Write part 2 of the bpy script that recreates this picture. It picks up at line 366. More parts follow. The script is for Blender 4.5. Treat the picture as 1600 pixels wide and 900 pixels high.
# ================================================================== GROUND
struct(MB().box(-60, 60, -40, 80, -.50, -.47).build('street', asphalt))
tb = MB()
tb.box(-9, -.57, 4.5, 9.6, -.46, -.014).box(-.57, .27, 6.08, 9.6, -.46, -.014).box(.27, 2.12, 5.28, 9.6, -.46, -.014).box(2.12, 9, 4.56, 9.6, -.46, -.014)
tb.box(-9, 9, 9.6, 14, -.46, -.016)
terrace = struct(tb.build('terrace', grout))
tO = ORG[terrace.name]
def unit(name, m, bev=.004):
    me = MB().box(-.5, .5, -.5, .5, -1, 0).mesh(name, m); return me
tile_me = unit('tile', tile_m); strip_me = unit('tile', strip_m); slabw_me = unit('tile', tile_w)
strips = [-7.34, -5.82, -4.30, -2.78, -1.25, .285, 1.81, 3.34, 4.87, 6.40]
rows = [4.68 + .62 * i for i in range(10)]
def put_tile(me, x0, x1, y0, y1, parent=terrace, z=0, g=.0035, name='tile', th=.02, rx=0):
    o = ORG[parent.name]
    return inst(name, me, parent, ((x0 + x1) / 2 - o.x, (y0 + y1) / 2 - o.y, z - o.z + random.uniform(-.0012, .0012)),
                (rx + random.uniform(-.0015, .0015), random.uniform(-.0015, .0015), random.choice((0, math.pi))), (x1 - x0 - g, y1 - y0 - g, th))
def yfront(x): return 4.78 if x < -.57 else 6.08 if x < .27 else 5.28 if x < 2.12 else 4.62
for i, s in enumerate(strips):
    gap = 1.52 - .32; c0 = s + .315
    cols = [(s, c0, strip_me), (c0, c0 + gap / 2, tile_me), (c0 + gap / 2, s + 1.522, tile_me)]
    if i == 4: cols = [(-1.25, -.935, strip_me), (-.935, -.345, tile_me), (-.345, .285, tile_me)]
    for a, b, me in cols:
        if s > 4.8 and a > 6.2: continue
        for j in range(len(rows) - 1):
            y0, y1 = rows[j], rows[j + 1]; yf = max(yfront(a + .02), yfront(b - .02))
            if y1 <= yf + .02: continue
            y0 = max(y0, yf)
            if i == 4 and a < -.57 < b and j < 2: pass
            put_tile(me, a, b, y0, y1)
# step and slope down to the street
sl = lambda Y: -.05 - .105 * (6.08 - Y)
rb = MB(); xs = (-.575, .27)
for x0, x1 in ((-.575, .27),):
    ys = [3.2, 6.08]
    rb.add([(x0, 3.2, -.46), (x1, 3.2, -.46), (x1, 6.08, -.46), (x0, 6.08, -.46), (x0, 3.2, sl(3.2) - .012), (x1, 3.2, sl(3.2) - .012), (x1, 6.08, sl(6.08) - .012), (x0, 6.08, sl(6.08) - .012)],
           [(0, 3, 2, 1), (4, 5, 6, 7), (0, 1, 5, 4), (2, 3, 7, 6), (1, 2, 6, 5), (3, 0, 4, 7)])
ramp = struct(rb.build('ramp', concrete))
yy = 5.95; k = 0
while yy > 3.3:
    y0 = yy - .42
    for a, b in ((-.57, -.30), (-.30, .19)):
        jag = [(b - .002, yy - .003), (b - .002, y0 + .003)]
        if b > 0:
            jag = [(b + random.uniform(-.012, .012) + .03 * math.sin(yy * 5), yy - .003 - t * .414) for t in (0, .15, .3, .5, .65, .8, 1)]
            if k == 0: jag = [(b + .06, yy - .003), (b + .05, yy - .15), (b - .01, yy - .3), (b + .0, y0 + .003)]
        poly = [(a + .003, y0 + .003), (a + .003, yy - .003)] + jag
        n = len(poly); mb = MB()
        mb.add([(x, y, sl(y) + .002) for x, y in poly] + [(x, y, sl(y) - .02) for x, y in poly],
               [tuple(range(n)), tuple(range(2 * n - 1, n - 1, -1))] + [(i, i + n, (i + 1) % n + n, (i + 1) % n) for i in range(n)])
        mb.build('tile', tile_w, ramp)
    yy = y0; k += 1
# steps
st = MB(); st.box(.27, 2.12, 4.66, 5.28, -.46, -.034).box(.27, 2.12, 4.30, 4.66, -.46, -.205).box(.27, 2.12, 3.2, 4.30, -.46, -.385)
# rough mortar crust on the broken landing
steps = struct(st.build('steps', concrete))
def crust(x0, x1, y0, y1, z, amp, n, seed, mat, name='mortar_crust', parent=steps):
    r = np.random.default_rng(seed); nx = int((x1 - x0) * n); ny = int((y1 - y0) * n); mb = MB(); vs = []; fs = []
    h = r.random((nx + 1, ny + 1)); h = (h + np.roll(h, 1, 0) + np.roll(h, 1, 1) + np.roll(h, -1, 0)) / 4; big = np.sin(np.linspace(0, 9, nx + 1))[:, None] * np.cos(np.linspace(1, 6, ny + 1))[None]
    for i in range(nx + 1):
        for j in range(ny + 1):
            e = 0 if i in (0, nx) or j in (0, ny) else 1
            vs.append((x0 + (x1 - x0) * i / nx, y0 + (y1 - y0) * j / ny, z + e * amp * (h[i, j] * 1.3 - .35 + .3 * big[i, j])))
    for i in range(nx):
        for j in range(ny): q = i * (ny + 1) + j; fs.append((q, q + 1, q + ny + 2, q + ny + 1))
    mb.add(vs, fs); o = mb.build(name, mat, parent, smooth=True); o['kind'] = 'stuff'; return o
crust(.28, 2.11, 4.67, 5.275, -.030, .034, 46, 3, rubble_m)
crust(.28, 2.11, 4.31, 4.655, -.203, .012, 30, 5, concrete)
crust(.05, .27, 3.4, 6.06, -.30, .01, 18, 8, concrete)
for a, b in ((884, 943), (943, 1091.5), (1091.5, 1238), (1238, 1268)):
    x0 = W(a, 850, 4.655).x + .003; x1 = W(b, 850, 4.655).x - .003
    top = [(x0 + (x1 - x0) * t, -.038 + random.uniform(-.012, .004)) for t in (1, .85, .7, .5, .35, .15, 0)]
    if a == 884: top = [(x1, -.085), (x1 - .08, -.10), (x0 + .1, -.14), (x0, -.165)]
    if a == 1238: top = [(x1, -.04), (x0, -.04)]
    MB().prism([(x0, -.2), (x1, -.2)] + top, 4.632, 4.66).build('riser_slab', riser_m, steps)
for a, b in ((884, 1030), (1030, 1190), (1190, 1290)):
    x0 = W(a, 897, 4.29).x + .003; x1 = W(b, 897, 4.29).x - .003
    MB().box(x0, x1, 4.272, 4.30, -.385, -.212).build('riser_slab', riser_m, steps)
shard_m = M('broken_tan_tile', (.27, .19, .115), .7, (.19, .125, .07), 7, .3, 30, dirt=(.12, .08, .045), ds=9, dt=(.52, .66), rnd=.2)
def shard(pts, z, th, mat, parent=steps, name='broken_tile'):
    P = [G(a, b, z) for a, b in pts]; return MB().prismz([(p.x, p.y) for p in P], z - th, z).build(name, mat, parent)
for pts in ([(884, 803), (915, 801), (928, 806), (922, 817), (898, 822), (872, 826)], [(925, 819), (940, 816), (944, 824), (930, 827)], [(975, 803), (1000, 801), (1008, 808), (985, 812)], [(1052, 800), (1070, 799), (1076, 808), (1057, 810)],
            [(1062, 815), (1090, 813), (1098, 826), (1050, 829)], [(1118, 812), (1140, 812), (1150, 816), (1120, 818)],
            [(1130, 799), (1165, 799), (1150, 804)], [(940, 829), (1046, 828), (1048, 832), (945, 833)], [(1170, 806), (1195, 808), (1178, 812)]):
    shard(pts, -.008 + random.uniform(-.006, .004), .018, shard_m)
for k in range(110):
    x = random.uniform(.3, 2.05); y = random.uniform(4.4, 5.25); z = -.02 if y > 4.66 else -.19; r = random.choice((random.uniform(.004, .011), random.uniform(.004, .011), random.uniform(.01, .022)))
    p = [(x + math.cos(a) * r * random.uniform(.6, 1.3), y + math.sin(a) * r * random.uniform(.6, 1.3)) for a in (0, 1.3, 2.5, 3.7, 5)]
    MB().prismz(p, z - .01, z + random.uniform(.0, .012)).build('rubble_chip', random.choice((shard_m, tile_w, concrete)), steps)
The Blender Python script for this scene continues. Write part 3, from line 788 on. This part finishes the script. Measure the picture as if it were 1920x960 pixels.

——————

- [GIVEN REQUEST]
Report how many lines hold the string "Write", giving the number and nothing else.

- [EXERCISE RESULT]
2